## Begin STORED DATA
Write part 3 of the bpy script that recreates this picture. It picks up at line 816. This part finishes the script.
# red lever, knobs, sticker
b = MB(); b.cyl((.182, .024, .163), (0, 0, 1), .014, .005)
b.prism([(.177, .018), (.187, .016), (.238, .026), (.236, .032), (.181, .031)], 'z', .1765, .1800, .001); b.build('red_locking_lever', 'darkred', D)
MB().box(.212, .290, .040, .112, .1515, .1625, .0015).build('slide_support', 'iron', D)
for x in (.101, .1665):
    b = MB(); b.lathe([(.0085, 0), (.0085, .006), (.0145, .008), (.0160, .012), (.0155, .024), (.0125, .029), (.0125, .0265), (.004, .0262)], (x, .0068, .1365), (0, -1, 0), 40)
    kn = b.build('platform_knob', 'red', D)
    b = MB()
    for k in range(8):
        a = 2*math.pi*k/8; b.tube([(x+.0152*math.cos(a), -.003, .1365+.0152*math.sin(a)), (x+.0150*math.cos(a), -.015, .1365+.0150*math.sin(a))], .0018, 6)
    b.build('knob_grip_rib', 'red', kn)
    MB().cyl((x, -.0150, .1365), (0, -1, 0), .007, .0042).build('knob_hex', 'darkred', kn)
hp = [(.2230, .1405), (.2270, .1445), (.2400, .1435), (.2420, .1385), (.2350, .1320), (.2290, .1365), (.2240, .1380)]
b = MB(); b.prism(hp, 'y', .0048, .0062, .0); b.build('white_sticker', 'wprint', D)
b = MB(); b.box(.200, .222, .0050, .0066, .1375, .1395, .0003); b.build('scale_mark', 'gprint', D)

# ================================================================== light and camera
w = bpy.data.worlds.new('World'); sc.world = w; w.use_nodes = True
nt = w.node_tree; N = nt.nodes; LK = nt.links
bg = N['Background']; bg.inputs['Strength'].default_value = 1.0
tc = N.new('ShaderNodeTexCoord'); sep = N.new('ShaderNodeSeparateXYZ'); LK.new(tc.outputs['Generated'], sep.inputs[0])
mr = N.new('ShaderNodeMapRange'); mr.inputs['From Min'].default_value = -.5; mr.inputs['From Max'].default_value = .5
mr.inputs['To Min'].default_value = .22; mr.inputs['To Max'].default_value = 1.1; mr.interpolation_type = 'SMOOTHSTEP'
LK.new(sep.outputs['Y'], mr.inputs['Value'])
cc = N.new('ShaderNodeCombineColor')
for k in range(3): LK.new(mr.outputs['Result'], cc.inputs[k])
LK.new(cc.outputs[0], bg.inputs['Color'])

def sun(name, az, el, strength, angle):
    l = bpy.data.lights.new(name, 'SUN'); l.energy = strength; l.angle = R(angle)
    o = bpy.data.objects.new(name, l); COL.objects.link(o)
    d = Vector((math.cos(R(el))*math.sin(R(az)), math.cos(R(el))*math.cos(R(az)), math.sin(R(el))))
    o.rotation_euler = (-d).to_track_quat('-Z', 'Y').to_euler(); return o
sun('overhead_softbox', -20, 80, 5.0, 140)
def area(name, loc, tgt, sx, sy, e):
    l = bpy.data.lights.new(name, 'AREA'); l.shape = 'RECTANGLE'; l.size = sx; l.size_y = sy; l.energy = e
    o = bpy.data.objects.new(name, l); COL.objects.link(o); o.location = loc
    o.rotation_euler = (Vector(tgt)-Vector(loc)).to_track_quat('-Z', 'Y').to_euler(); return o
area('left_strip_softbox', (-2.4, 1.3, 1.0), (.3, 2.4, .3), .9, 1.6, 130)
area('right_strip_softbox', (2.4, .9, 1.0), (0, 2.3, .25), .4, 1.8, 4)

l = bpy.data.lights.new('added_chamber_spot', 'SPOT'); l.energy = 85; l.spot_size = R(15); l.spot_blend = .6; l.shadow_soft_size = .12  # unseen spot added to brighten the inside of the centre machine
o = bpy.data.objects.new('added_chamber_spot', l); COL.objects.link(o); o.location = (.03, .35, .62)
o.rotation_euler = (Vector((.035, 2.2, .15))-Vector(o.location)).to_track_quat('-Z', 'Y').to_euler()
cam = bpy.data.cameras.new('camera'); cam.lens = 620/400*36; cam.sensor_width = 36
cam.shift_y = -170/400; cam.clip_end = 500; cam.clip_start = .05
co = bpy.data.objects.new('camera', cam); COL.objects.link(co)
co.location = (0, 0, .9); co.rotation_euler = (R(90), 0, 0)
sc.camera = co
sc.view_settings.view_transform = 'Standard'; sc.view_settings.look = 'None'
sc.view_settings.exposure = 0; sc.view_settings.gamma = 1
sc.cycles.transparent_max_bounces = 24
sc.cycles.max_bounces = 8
## End STORED DATA
■ EXERCISE OBJECTIVE ■
Copy down the whole of the data above, matching it exactly.

■ RESULT OF THIS TASK ■
Write part 3 of the bpy script that recreates this picture. It picks up at line 816. This part finishes the script.
# red lever, knobs, sticker
b = MB(); b.cyl((.182, .024, .163), (0, 0, 1), .014, .005)
b.prism([(.177, .018), (.187, .016), (.238, .026), (.236, .032), (.181, .031)], 'z', .1765, .1800, .001); b.build('red_locking_lever', 'darkred', D)
MB().box(.212, .290, .040, .112, .1515, .1625, .0015).build('slide_support', 'iron', D)
for x in (.101, .1665):
    b = MB(); b.lathe([(.0085, 0), (.0085, .006), (.0145, .008), (.0160, .012), (.0155, .024), (.0125, .029), (.0125, .0265), (.004, .0262)], (x, .0068, .1365), (0, -1, 0), 40)
    kn = b.build('platform_knob', 'red', D)
    b = MB()
    for k in range(8):
        a = 2*math.pi*k/8; b.tube([(x+.0152*math.cos(a), -.003, .1365+.0152*math.sin(a)), (x+.0150*math.cos(a), -.015, .1365+.0150*math.sin(a))], .0018, 6)
    b.build('knob_grip_rib', 'red', kn)
    MB().cyl((x, -.0150, .1365), (0, -1, 0), .007, .0042).build('knob_hex', 'darkred', kn)
hp = [(.2230, .1405), (.2270, .1445), (.2400, .1435), (.2420, .1385), (.2350, .1320), (.2290, .1365), (.2240, .1380)]
b = MB(); b.prism(hp, 'y', .0048, .0062, .0); b.build('white_sticker', 'wprint', D)
b = MB(); b.box(.200, .222, .0050, .0066, .1375, .1395, .0003); b.build('scale_mark', 'gprint', D)

# ================================================================== light and camera
w = bpy.data.worlds.new('World'); sc.world = w; w.use_nodes = True
nt = w.node_tree; N = nt.nodes; LK = nt.links
bg = N['Background']; bg.inputs['Strength'].default_value = 1.0
tc = N.new('ShaderNodeTexCoord'); sep = N.new('ShaderNodeSeparateXYZ'); LK.new(tc.outputs['Generated'], sep.inputs[0])
mr = N.new('ShaderNodeMapRange'); mr.inputs['From Min'].default_value = -.5; mr.inputs['From Max'].default_value = .5
mr.inputs['To Min'].default_value = .22; mr.inputs['To Max'].default_value = 1.1; mr.interpolation_type = 'SMOOTHSTEP'
LK.new(sep.outputs['Y'], mr.inputs['Value'])
cc = N.new('ShaderNodeCombineColor')
for k in range(3): LK.new(mr.outputs['Result'], cc.inputs[k])
LK.new(cc.outputs[0], bg.inputs['Color'])

def sun(name, az, el, strength, angle):
    l = bpy.data.lights.new(name, 'SUN'); l.energy = strength; l.angle = R(angle)
    o = bpy.data.objects.new(name, l); COL.objects.link(o)
    d = Vector((math.cos(R(el))*math.sin(R(az)), math.cos(R(el))*math.cos(R(az)), math.sin(R(el))))
    o.rotation_euler = (-d).to_track_quat('-Z', 'Y').to_euler(); return o
sun('overhead_softbox', -20, 80, 5.0, 140)
def area(name, loc, tgt, sx, sy, e):
    l = bpy.data.lights.new(name, 'AREA'); l.shape = 'RECTANGLE'; l.size = sx; l.size_y = sy; l.energy = e
    o = bpy.data.objects.new(name, l); COL.objects.link(o); o.location = loc
    o.rotation_euler = (Vector(tgt)-Vector(loc)).to_track_quat('-Z', 'Y').to_euler(); return o
area('left_strip_softbox', (-2.4, 1.3, 1.0), (.3, 2.4, .3), .9, 1.6, 130)
area('right_strip_softbox', (2.4, .9, 1.0), (0, 2.3, .25), .4, 1.8, 4)

l = bpy.data.lights.new('added_chamber_spot', 'SPOT'); l.energy = 85; l.spot_size = R(15); l.spot_blend = .6; l.shadow_soft_size = .12  # unseen spot added to brighten the inside of the centre machine
o = bpy.data.objects.new('added_chamber_spot', l); COL.objects.link(o); o.location = (.03, .35, .62)
o.rotation_euler = (Vector((.035, 2.2, .15))-Vector(o.location)).to_track_quat('-Z', 'Y').to_euler()
cam = bpy.data.cameras.new('camera'); cam.lens = 620/400*36; cam.sensor_width = 36
cam.shift_y = -170/400; cam.clip_end = 500; cam.clip_start = .05
co = bpy.data.objects.new('camera', cam); COL.objects.link(co)
co.location = (0, 0, .9); co.rotation_euler = (R(90), 0, 0)
sc.camera = co
sc.view_settings.view_transform = 'Standard'; sc.view_settings.look = 'None'
sc.view_settings.exposure = 0; sc.view_settings.gamma = 1
sc.cycles.transparent_max_bounces = 24
sc.cycles.max_bounces = 8